How is a per-entity context profile different from a standard CRM record?
A CRM record updates when a human edits it, while a context profile updates automatically after every call through transcript reprocessing. The profile is also structured to be read in a single fast lookup rather than queried across multiple CRM fields and case systems.
Why can't a voice agent just search call history in real time?
Every live lookup adds latency on top of speech-to-text, text-to-speech, and model inference delays that can already exceed a second. Past roughly 1.5 seconds of total response time, callers notice they are speaking with a machine, so the profile has to be pre-built rather than searched for mid-call.
How does an NBFC collections call change when the agent already has customer context?
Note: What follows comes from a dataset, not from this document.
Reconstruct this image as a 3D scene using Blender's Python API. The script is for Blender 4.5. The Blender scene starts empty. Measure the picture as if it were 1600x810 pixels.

The agent can reference the specific missed payment and any broken promise-to-pay date instead of asking the borrower to restate their situation. This shortens handle time and lets the conversation continue from where the last call left off rather than restarting the negotiation.
Is storing per-customer call context safe under India's data rules?
Storage safety depends on deployment choice rather than the existence of a context profile itself. On-premise and private deployment options keep repayment history and behavioral data within an organization's own infrastructure rather than sending it to external systems.
What should a BFSI company ask a voice AI vendor about memory architecture?
It should ask whether the profile is assembled before the call or queried live, what specific step reprocesses the transcript afterward, and what evidence the vendor provides for its data reasoning accuracy rather than relying on the vendor's own description of its capabilities.